What Holder really means is that it’s a direct attack on ill-acquired Democrat power. This brings us to the real reason the Left hates the Constitution and constitutionalism: The Constitution is a conservative document.

This doesn’t mean what most think, because conservatism isn’t what most suppose. Note that the terms “right” and “left,” as they relate to politics, originated with the French Revolution. Back then, a rightist was a monarchist and a leftist a republican (small r), referring to someone aiming to create a republic. Since then, what has happened with the terms’ definitions?

I wrote about this last year:

Noting that “right” and “left” correspond with “conservative” and “liberal,” also consider that while 1950s American conservatives were staunchly anti-communist, a conservative in the Soviet Union was a communist. And today, European “conservatives” are far more “liberal” than ours.

The explanation is that the only consistent definitions of “conservative” and “liberal” are, respectively, a “desire to maintain the status quo” and a “desire to change it”; thus, as the status quo varies from time to time and place to place, so do the actual beliefs represented by the two political terms.

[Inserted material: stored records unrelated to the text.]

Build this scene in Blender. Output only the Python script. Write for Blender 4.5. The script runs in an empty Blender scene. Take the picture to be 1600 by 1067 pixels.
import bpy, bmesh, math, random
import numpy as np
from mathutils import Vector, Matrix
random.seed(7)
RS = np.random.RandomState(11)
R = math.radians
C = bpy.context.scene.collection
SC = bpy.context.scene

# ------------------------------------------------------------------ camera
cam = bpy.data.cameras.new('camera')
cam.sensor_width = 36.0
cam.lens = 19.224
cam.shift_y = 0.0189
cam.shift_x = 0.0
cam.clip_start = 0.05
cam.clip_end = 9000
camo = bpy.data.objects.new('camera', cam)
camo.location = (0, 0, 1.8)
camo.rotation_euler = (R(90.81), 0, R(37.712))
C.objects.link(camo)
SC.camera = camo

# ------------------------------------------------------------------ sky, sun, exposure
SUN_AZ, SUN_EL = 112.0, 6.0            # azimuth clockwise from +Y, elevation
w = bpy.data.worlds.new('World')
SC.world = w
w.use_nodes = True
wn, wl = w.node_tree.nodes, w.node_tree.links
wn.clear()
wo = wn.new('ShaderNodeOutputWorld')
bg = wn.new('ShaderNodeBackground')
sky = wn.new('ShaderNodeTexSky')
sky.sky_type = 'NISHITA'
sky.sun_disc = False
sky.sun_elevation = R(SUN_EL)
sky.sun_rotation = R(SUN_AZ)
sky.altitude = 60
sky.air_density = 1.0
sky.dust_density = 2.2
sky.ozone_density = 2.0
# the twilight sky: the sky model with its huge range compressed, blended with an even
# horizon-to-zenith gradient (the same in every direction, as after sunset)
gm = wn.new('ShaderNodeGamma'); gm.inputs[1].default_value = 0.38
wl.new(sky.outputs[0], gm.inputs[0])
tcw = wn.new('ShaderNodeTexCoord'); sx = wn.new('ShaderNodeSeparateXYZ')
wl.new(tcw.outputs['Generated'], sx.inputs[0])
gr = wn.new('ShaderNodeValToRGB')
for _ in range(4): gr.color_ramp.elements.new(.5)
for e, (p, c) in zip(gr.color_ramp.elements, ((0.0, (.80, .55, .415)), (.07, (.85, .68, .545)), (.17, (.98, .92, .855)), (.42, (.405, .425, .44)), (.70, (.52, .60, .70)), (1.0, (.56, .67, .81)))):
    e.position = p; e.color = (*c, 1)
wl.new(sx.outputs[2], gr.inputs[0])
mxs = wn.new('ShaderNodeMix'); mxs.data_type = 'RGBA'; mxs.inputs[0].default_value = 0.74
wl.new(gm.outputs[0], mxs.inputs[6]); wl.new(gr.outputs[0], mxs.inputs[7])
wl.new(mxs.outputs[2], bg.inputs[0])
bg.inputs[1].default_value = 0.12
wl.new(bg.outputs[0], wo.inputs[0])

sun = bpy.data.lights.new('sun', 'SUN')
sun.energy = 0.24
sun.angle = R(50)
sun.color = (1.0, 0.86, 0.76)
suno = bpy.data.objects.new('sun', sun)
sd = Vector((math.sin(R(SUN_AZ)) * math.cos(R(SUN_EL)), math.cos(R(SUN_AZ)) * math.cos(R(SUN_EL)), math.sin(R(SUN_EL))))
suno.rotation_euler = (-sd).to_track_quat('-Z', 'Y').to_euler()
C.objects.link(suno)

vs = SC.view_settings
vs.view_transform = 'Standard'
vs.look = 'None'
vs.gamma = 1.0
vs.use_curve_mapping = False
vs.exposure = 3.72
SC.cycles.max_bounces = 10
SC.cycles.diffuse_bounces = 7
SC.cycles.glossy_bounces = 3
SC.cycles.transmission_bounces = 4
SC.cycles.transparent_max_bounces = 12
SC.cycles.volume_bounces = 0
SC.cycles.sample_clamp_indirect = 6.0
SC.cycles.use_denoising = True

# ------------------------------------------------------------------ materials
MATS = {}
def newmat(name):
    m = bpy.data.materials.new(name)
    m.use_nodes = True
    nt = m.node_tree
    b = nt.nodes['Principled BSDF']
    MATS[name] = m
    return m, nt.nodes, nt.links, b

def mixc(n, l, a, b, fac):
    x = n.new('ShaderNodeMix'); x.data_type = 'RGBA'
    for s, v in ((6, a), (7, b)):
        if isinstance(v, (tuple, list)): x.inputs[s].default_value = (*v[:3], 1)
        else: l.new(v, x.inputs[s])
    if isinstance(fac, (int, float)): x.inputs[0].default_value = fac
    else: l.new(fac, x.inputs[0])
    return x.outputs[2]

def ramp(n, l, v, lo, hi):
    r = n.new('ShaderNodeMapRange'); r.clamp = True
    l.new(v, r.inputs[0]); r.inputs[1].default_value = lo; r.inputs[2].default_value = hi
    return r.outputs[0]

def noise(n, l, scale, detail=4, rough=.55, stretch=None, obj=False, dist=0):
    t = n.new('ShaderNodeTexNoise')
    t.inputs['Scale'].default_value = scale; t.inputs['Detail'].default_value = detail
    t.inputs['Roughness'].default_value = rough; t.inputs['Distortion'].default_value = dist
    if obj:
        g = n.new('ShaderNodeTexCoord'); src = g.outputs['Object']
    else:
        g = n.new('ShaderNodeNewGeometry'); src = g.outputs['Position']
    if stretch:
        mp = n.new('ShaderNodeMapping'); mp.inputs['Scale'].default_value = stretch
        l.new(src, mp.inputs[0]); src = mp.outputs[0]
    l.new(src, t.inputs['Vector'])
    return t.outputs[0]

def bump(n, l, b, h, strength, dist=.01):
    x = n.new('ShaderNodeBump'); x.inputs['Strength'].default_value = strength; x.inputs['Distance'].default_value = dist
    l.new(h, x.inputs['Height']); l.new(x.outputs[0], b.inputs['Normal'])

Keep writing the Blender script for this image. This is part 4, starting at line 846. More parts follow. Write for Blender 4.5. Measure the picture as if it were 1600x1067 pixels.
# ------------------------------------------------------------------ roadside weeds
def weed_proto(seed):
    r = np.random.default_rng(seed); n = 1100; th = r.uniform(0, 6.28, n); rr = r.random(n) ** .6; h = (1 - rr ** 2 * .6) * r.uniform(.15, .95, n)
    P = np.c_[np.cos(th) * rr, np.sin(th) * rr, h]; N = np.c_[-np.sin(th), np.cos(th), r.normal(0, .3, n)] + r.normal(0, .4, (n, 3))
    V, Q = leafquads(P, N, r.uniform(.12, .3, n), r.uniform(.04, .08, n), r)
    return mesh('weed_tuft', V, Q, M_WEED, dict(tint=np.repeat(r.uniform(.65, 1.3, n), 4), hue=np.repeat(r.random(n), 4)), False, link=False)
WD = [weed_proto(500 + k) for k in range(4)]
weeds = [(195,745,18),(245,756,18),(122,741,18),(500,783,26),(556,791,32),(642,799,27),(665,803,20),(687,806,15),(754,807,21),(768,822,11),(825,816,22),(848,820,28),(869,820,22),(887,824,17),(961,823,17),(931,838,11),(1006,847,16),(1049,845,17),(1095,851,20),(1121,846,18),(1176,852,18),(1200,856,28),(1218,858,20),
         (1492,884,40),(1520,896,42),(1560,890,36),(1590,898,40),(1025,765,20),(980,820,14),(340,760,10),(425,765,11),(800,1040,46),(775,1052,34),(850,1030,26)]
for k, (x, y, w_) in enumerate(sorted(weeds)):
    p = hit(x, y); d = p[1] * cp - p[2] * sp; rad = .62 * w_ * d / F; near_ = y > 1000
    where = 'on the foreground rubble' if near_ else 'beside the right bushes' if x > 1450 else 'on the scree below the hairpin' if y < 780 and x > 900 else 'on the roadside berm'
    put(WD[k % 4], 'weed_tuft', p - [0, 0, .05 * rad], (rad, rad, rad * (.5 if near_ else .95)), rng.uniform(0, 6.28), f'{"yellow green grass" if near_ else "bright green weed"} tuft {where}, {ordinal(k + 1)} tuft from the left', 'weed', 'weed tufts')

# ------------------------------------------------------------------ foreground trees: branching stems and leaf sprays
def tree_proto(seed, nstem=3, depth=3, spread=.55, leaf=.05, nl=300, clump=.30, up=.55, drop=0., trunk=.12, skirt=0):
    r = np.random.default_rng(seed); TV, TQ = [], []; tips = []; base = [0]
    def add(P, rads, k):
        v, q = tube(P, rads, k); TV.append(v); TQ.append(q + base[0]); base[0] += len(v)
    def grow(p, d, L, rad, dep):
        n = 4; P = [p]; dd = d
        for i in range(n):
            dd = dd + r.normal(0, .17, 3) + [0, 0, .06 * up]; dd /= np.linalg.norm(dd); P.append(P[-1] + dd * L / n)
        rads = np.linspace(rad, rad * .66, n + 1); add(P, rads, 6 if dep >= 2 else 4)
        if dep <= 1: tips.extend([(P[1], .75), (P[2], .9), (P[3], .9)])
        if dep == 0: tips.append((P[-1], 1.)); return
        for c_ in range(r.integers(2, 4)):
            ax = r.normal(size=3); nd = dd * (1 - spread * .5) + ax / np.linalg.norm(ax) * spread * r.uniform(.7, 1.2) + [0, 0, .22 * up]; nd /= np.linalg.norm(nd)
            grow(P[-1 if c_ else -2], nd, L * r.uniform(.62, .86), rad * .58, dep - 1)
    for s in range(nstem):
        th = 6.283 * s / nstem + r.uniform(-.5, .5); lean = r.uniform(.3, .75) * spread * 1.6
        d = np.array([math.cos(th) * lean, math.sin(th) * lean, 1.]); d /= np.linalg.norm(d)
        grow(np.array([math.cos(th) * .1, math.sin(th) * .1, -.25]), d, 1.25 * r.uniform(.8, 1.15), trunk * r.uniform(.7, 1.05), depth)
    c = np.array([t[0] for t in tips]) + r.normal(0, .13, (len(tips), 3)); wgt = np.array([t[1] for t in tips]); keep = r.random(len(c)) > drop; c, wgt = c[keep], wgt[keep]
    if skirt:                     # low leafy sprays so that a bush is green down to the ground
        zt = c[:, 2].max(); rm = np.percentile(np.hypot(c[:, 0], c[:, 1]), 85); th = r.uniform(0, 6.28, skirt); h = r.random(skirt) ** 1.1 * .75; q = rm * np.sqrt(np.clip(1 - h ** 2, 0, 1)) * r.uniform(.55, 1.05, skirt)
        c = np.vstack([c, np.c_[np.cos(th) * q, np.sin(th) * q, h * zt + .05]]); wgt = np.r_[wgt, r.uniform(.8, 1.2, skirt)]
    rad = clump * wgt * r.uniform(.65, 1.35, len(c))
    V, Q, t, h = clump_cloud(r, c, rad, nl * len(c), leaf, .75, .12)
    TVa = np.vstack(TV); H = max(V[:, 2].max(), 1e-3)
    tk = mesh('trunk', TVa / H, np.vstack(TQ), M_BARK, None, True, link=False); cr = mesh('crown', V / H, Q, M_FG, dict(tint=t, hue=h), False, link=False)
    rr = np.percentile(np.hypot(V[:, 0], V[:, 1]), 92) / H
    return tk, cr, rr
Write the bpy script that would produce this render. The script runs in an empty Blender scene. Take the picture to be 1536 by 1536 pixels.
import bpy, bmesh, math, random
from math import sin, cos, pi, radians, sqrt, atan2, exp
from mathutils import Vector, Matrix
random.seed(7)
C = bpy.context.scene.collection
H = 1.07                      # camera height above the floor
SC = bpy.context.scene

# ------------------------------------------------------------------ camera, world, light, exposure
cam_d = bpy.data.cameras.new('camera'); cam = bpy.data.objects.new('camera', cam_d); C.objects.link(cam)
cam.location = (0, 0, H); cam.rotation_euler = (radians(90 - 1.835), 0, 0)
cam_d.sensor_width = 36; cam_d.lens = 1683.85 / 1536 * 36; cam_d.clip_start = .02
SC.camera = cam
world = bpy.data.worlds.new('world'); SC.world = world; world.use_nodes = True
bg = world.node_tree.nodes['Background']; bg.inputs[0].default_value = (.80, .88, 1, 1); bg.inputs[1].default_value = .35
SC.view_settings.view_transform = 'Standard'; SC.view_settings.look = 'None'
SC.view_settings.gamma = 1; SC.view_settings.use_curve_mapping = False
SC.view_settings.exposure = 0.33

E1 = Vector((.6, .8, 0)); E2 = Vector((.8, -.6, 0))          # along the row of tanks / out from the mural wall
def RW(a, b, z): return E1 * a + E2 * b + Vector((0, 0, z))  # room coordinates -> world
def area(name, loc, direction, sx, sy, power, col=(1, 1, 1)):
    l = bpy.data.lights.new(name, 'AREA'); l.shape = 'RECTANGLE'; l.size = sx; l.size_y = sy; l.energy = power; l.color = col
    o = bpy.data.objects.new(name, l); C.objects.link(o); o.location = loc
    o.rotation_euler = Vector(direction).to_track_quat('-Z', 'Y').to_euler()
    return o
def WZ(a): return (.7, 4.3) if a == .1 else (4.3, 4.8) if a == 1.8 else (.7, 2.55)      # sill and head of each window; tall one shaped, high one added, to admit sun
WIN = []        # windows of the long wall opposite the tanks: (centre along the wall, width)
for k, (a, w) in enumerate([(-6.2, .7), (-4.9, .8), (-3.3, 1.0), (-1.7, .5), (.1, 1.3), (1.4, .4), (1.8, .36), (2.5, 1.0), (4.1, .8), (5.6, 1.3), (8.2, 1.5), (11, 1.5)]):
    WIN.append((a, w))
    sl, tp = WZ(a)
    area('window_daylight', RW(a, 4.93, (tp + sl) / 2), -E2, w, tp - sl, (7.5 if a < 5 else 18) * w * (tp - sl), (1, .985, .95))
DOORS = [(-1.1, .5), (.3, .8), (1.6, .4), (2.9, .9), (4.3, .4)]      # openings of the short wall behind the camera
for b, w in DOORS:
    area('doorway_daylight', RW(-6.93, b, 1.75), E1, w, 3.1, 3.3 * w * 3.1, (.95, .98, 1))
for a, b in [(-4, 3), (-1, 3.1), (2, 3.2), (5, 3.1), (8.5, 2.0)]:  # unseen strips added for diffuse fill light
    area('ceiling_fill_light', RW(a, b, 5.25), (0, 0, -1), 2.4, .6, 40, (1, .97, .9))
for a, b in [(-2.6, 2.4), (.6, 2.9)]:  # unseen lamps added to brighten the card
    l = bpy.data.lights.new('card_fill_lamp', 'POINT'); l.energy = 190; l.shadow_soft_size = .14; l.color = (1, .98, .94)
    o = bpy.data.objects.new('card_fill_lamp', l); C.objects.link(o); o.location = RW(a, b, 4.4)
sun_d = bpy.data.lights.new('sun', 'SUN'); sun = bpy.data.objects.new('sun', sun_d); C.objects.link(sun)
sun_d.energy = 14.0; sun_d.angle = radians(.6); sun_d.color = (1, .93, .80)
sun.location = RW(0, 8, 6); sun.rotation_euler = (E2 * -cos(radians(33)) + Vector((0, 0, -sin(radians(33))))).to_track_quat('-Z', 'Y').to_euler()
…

Thus, more than ideologies, liberalism and conservatism are processes — respectively, that of continually trying to effect change and that of continually, as late author Bill Buckley put it, standing “athwart history, yelling ‘Stop.’”

This is why the Constitution is a “conservative” document: By providing limits and, in particular, by shackling government, it “stands athwart history, yelling ‘Stop.’” This is intolerable to the go-go, leap-before-you-look, constant-change crew.

And in their more honest moments — virtually always on hidden camera — leftists admit as much. For example, Carol Lasser, professor of history and Oberlin’s director of gender, sexuality & feminist studies, complained to an undercover reporter in 2015, “The Constitution is an oppressive document. It makes change slow; it intends to make change slow.”

Yes, it does, and this is wise. For there’s a name for beings prone to rapid, undisciplined, continual change: children. Any civilization that worships change before Truth is a childish one — but one that, ironically, cannot look forward to a long life.